> _What is required_:
Identify the lines that contain the word "this", then copy them.

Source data
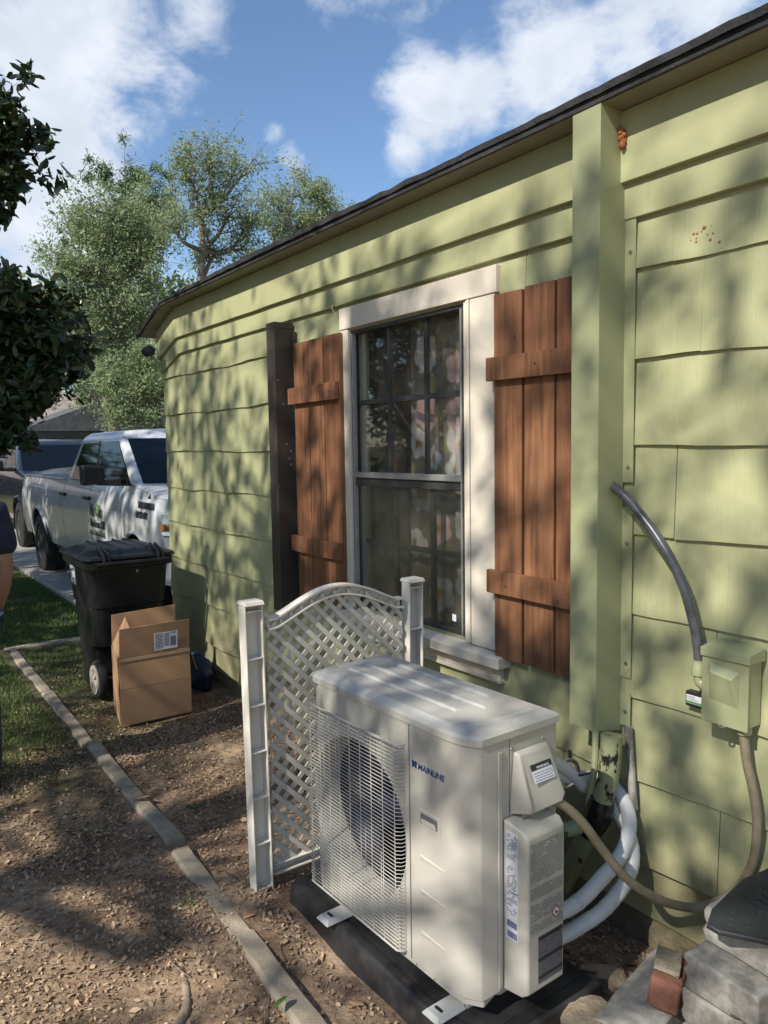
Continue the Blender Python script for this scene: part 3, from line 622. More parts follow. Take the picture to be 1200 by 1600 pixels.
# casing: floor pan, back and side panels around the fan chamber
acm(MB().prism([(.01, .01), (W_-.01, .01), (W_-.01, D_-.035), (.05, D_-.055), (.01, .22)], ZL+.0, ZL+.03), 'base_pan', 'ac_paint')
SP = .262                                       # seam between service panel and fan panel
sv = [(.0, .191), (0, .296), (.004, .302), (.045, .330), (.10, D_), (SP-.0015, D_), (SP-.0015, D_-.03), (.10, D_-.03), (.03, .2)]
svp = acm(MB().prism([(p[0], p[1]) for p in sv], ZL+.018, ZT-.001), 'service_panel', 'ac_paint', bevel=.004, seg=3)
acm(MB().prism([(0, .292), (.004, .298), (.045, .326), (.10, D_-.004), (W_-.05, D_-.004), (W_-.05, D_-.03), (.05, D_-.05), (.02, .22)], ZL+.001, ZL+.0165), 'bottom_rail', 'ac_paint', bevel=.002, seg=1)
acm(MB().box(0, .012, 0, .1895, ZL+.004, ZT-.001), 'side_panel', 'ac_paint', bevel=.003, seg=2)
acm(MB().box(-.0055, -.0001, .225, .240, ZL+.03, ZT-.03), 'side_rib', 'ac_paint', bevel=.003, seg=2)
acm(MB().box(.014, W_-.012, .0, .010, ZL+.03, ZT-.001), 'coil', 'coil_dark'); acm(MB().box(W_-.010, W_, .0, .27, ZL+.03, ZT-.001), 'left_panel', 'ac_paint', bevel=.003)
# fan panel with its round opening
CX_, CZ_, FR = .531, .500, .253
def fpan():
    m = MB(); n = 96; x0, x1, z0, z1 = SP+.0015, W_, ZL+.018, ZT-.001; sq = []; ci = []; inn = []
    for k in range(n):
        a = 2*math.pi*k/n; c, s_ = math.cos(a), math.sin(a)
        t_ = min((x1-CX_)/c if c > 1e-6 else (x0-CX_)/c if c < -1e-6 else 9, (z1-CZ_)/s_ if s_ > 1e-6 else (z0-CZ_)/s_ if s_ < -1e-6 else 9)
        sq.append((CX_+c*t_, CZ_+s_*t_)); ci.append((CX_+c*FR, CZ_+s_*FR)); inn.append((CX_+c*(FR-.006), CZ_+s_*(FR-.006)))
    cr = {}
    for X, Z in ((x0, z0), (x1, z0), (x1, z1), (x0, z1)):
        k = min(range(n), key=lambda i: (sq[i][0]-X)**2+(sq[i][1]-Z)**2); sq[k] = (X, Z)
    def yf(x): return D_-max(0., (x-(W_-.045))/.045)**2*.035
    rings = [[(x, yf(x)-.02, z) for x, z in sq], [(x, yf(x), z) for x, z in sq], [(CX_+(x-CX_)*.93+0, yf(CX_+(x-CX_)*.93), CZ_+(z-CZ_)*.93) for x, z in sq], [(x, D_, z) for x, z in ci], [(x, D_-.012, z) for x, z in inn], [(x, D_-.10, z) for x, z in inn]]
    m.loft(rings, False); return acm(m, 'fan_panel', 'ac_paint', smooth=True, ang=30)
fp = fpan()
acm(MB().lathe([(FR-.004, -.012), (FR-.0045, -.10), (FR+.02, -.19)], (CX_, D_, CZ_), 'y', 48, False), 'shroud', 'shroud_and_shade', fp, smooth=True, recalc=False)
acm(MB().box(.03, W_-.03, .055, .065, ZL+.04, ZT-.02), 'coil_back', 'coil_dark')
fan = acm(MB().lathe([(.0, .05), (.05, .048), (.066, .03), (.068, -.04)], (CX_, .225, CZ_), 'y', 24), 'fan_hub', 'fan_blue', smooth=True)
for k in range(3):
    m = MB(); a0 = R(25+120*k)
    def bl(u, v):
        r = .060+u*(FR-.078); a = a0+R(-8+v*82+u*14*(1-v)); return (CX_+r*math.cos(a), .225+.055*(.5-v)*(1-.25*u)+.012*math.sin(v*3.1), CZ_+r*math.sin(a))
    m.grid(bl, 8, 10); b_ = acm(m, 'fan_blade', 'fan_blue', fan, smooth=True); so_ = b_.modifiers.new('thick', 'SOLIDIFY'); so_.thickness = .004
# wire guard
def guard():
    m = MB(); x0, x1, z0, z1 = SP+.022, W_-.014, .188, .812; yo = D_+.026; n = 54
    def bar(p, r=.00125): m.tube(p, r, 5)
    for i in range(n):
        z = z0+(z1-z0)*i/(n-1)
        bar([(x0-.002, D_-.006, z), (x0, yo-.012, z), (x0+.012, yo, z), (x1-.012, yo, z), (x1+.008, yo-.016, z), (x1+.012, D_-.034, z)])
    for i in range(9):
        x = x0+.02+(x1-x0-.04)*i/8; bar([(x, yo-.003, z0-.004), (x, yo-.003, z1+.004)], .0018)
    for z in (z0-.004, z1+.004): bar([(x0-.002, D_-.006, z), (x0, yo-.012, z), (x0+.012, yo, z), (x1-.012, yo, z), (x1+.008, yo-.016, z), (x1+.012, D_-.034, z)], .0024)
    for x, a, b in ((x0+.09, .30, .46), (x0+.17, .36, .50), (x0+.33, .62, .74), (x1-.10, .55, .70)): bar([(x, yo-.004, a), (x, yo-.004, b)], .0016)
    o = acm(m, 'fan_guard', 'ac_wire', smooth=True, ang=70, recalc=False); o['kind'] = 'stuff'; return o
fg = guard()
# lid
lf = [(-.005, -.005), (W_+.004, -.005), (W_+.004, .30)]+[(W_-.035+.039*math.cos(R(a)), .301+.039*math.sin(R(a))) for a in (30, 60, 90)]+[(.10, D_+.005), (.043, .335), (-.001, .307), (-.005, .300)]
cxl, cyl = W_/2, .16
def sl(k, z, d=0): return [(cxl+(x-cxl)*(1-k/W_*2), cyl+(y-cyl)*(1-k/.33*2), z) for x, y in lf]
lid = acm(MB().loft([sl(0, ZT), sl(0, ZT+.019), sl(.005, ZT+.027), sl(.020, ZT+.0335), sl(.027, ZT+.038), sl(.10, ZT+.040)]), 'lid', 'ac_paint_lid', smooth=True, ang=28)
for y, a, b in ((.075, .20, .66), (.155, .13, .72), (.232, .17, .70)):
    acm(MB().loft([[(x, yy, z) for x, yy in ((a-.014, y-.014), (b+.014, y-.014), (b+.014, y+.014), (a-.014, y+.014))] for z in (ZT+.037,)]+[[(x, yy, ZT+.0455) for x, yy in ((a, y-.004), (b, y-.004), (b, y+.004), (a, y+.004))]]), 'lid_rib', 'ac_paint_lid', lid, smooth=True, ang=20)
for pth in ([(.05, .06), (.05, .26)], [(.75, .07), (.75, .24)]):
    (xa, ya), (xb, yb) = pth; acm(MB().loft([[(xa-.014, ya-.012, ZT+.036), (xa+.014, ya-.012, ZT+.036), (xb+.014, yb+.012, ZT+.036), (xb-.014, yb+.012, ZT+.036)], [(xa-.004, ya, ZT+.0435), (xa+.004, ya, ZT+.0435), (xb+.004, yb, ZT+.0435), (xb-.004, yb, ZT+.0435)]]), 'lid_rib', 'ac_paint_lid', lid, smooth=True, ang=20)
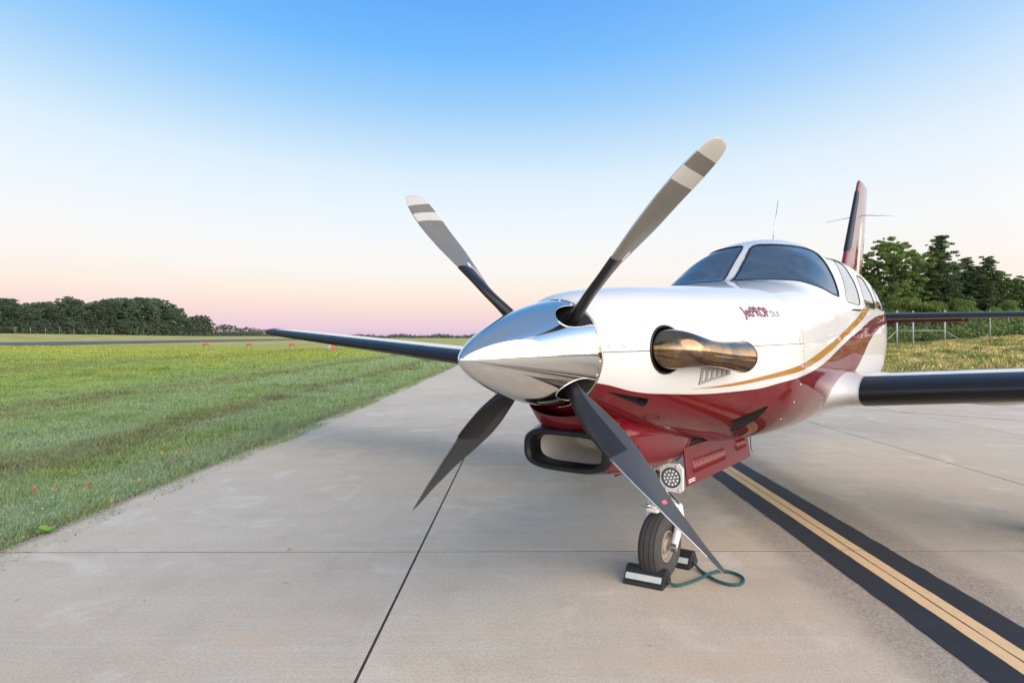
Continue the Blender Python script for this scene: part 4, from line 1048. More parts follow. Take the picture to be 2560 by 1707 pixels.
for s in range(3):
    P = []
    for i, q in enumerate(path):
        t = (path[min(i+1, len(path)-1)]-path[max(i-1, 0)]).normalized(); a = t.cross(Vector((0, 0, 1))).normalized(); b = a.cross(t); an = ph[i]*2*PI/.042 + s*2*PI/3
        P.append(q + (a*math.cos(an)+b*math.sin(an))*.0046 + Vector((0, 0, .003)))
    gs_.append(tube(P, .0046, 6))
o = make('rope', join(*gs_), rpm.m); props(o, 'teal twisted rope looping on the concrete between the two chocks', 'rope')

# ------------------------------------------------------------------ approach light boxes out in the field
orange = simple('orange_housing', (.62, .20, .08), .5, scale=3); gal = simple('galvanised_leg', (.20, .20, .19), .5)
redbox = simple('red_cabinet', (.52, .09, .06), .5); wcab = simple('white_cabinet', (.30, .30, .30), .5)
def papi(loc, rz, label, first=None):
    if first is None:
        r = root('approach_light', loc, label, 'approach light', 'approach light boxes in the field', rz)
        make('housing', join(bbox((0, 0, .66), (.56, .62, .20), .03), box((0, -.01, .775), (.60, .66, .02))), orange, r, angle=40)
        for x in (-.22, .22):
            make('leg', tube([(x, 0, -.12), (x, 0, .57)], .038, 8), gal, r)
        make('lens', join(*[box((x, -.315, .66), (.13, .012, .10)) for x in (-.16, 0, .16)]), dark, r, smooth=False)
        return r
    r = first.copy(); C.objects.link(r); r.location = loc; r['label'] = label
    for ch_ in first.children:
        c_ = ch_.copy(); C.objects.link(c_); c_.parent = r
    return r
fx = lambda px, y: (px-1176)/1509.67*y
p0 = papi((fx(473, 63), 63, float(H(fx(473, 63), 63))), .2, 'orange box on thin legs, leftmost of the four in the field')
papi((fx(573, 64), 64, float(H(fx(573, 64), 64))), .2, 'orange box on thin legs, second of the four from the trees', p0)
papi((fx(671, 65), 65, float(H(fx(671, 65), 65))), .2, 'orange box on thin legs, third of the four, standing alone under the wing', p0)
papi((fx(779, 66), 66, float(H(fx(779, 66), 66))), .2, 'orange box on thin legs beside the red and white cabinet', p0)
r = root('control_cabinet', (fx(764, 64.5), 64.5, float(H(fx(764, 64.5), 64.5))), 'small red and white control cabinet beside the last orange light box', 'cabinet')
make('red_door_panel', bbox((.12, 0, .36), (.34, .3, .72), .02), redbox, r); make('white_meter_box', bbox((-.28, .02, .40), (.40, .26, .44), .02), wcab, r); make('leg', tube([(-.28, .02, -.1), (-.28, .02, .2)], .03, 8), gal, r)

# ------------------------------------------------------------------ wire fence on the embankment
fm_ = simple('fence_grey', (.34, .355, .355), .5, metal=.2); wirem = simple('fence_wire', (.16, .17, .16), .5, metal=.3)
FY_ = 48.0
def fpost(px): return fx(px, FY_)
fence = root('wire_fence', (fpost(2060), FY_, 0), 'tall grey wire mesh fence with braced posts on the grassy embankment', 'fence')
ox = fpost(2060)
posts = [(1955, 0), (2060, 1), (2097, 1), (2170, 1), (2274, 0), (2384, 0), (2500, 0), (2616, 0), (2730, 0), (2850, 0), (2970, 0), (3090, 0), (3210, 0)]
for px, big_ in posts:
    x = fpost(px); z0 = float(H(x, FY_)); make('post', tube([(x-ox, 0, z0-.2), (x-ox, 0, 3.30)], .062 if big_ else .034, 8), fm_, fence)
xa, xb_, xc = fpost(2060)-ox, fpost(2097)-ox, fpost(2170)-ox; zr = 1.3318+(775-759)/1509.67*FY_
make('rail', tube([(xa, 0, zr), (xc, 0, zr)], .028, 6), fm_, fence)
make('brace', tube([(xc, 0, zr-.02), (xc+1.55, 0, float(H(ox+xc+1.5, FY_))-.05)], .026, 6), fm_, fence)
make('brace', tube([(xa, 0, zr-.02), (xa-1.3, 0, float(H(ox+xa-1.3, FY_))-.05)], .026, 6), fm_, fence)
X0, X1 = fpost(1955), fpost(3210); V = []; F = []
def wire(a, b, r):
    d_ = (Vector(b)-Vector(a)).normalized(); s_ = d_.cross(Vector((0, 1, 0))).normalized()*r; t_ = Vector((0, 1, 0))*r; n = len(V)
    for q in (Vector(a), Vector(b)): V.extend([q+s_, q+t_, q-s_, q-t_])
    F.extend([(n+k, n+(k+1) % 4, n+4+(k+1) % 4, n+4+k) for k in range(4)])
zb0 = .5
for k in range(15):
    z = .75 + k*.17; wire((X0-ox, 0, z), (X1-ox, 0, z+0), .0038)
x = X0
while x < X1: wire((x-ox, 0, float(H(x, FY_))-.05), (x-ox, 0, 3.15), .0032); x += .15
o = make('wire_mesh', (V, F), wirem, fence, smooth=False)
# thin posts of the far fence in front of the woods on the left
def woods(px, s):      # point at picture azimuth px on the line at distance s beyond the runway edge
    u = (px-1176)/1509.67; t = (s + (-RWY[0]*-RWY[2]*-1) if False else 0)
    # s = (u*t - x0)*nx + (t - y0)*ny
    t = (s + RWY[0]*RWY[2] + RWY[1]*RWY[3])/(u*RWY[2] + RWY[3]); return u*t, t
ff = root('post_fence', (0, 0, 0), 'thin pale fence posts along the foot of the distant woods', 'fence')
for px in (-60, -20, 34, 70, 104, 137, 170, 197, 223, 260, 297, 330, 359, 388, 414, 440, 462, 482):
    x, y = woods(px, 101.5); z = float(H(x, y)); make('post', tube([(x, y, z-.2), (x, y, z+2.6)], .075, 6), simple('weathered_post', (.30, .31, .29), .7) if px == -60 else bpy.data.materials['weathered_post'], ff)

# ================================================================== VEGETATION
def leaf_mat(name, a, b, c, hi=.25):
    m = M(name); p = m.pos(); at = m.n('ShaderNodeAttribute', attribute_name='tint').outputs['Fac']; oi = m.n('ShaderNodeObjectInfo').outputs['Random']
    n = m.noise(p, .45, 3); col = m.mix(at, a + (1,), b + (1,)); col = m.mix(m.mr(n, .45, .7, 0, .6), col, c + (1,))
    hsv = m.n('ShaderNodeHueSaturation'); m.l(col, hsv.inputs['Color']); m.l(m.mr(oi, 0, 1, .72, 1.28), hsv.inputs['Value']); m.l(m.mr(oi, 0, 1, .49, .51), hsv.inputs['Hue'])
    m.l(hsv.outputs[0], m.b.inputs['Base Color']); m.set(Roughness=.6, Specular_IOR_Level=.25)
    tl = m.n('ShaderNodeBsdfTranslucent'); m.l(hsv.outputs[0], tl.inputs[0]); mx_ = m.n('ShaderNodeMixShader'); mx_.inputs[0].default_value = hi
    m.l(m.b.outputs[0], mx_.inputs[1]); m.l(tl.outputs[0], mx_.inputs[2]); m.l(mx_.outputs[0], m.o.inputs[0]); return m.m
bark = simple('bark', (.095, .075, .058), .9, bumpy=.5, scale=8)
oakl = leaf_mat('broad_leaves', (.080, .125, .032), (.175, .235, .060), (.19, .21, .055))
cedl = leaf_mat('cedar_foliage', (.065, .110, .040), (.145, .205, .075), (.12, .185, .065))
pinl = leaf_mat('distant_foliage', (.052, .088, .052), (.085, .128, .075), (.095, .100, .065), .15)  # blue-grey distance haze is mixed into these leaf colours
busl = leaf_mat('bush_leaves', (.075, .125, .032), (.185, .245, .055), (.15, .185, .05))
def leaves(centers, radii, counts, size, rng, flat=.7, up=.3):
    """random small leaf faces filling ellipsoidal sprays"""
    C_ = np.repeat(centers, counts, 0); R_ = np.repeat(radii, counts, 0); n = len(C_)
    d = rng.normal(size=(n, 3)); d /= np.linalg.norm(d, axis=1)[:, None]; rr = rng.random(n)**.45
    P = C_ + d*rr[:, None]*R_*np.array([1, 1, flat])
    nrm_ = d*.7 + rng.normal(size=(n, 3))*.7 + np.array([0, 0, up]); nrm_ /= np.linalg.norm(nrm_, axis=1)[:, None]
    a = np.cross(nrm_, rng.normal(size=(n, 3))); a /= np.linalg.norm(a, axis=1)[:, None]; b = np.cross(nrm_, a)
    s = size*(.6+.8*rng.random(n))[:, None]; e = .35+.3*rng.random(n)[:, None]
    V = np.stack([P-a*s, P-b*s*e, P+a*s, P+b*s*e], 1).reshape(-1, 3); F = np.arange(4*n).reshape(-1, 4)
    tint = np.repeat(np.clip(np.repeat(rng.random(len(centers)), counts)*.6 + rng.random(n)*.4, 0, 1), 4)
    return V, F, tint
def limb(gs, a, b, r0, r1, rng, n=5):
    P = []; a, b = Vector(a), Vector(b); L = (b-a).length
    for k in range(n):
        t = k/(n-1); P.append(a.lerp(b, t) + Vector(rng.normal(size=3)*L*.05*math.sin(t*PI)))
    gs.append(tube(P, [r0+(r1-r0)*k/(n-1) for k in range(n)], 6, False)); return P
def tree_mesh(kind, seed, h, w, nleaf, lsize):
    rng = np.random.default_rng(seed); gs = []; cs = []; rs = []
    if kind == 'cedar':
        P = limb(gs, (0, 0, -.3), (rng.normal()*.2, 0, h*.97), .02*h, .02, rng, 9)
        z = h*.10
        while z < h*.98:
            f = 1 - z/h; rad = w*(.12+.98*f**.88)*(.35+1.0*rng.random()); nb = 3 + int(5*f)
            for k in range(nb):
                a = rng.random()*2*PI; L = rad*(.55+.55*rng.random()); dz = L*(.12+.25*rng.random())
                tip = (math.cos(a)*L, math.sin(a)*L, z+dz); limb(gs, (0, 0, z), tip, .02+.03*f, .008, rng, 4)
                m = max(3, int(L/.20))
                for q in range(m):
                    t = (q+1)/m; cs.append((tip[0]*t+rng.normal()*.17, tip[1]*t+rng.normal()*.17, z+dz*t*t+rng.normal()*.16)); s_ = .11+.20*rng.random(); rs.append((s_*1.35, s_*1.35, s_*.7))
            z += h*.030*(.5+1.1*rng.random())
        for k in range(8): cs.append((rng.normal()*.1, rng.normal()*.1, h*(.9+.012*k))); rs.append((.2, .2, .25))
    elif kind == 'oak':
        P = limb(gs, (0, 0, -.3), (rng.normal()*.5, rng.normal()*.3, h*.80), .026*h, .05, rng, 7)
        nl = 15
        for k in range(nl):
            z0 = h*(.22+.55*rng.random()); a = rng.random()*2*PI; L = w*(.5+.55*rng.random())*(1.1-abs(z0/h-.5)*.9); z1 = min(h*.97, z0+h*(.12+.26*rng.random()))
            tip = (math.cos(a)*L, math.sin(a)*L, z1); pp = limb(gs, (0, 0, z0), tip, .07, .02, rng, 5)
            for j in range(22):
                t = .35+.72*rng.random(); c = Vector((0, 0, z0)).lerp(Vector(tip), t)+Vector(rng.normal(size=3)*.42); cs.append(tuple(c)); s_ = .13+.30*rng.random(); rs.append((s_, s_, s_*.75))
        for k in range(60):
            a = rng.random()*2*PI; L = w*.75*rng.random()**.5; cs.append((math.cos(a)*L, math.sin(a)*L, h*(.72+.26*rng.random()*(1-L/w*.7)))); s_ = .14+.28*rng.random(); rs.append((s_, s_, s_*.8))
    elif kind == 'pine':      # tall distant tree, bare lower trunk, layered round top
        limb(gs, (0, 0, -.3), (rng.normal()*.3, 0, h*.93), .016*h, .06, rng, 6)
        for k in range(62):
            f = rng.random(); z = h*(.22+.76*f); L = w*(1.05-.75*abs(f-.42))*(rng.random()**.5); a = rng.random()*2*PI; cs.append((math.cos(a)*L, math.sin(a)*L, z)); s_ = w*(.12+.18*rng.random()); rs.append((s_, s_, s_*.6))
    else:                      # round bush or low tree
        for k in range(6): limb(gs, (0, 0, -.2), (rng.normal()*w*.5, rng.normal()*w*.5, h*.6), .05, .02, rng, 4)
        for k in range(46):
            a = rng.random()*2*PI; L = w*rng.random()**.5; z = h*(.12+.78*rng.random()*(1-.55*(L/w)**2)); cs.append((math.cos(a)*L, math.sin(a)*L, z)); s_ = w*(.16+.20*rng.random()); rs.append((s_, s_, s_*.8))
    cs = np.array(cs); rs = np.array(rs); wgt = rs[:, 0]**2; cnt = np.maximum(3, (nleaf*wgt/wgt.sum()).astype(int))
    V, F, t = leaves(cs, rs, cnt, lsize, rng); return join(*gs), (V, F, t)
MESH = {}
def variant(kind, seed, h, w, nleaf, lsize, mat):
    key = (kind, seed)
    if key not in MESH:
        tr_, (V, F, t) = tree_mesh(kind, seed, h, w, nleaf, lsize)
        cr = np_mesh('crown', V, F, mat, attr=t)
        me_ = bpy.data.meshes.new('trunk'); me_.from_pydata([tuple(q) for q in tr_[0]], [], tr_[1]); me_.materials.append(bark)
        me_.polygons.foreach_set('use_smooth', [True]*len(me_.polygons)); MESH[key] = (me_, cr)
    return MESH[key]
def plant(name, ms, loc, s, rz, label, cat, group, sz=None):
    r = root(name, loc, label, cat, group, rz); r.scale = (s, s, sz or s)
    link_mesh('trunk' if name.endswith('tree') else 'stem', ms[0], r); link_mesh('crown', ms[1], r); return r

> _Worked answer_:
Continue the Blender Python script for this scene: part 3, from line 622. More parts follow. Take the picture to be 1200 by 1600 pixels.
Continue the Blender Python script for this scene: part 4, from line 1048. More parts follow. Take the picture to be 2560 by 1707 pixels.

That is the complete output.